O governo do PS de 2011, em que a maioria dos atuais governantes participavam, deixou-nos com um défice das contas públicas de 11,2% do Produto Interno Bruto (PIB) em 2010. Para chegar ao défice de 0,2% previsto para o final do ano de 2019 foi necessário o esforço sério de vários governos durante longos nove anos. Segundo cálculos elaborados pelo Católica Lisbon Forecasting Lab - Necep, que coordeno, e de acordo com os dados publicados pelo Governo e o INE, esta melhoria é fruto do esforço combinado das duas últimas legislaturas.
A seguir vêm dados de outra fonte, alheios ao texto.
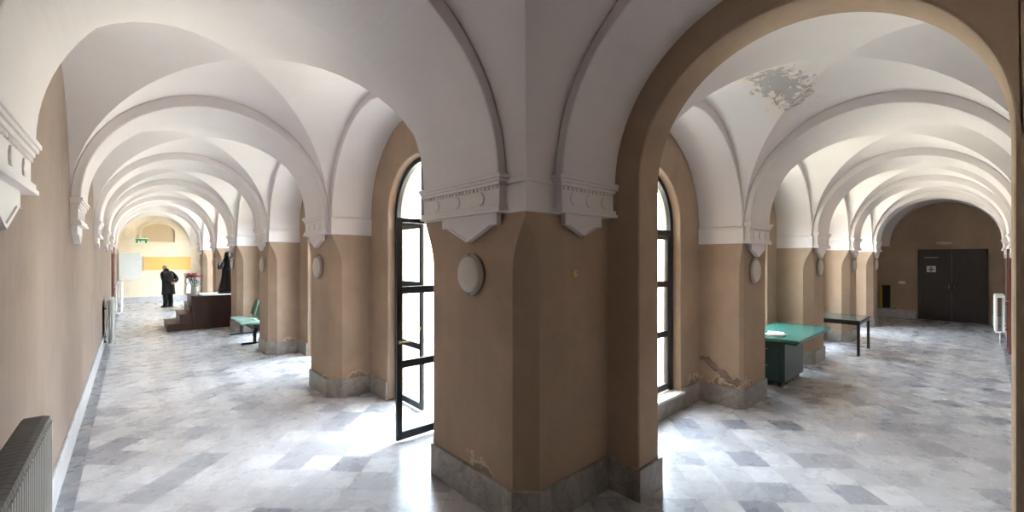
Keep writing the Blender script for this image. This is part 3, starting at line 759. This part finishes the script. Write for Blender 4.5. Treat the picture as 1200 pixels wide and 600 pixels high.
# black table
t = empty('black_table', (11, 1.95, 0), label='small black rectangular table with thin square legs beyond the green desk', cat='table')
m = MB(); m.box(10.48, 11.62, 1.56, 2.50, .665, .69); m.build('tabletop', BLACKTOP, t, bevel=.004)
m = MB(); 
m.box(10.52, 11.58, 1.58, 1.60, .60, .665); m.box(10.52, 11.58, 2.46, 2.48, .60, .665); m.box(10.50, 10.52, 1.58, 2.48, .60, .665); m.box(11.58, 11.60, 1.58, 2.48, .60, .665)
m.build('apron', BLACK, t)
for x in (10.50, 11.56):
    for y in (1.575, 2.44):
        m = MB(); m.box(x, x+.045, y, y+.045, 0, .665); m.build('leg', BLACK, t, bevel=.003)

# ------------------------------------------------------------------ green beam seating
def seating():
    t = empty('beam_bench', (2.05, 11.5, 0), label='row of mint green moulded seats on a black beam between two left-corridor pillars', cat='bench')
    m = MB(); m.box(2.02, 2.08, 10.75, 12.65, .30, .36); m.build('beam', IRON, t)
    for y in (10.9, 12.45):
        m = MB(); m.box(2.02, 2.08, y-.03, y+.03, 0.03, .30); m.box(1.80, 2.40, y-.03, y+.03, 0, .035); m.build('foot', IRON, t, bevel=.004)
    for y in (11.0, 11.57, 12.14):
        m = MB(); rr = []
        for k in range(9):
            x = 1.80+.46*k/8; dz = .03*math.cos(PI*(k/8-.15)*1.1)-.02*(k == 0)
            rr.append([(x, y+.235*j/4, .425+dz*.5+.02*(j/4)**2) for j in range(-4, 5)])
        m.loft(rr, False, True, False); s = m.build('seat', MINT, t); q = s.modifiers.new('t', 'SOLIDIFY'); q.thickness = .022; q.offset = 0
        m = MB(); rr = []
        for k in range(9):
            z = .50+.36*k/8; x = 2.26+.10*k/8; w = .225*math.sqrt(max(.1, 1-((k/8-.42)/.72)**2))
            rr.append([(x-.03*(j/4)**2, y+w*j/4, z) for j in range(-4, 5)])
        m.loft(rr, False, True, False); s = m.build('backrest', MINTD, t); q = s.modifiers.new('t', 'SOLIDIFY'); q.thickness = .02; q.offset = 0
        for dy in (-.1, .1): m = MB(); m.tube([(2.05, y+dy, .36), (2.22, y+dy, .40), (2.30, y+dy, .48), (2.335, y+dy, .70)], .011, 8); m.build('support', IRON, t)
seating()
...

Nos cinco anos da legislatura 2011-2015 o défice estrutural das contas públicas melhorou em termos estruturais 6,2 pontos percentuais (p.p.) do PIB potencial. Um esforço significativo de mais do que 1,2 dois p.p. por ano. A conjuntura económica, porém, foi bastante desfavorável nesse período tendo contribuído para agravar o défice em 0,9 pontos percentuais do PIB.

Na atual legislatura 2016-2019, felizmente, o esforço continuou. O défice melhorou em termos estruturais em 2,0 p.p. do PIB. Um esforço de 0,5 p.p. ao ano, o que é compreensível dado que o nosso défice público hoje já está em valores historicamente baixos e claramente inferiores aos 3% do PIB.

Visto sob a frieza dos números, as duas últimas legislaturas correspondem ao mesmo esforço de recuperação do país do desastre herdado em 2011. Este esforço terá ainda de continuar por mais duas legislaturas, devido a uma dívida pública apenas ligeiramente inferior aos 120% do produto. A nossa história dos últimos nove anos não é a história de dois governos diferentes, mas do mesmo esforço coletivo das pessoas responsáveis que querem servir Portugal.

Isso não apaga a clivagem social criada com a formação do último Governo. Mas clarifica que essa polarização só se manifesta na sociedade e não nos grandes agregados da economia. Também não legitima as benesses dadas a funcionários públicos, pensionistas e donos de restaurantes, mas torna-as de segunda ordem face às principais prioridades nacionais.

O ano de 2019, porém, é de eleições, e por isso o incentivo do Governo para cumprir as metas orçamentais será menor. O facto de as ter cumprido nos três primeiros anos da sua legislatura não é informativo sobre o seu comportamento em ano eleitoral. Por um lado, parece-me que o Orçamento do Estado de 2019 só será suficiente para que o défice no próximo ano seja de 0,8% do PIB. E por outro será relativamente fácil gastar tudo como planeado até às eleições e só ponderar cumprir as metas do défice em caso de vitória eleitoral.

O próximo ano será assim diferente dos anteriores e o que pensamos saber sobre o comportamento do Governo deverá deixar de ser verdade. Temos de estar preparados para sermos outra vez surpreendidos. A educação de adultos continua a ser uma prioridade. Também para mim.

 

João Borges de Assunção, Associate Professor na CATÓLICA-LISBON.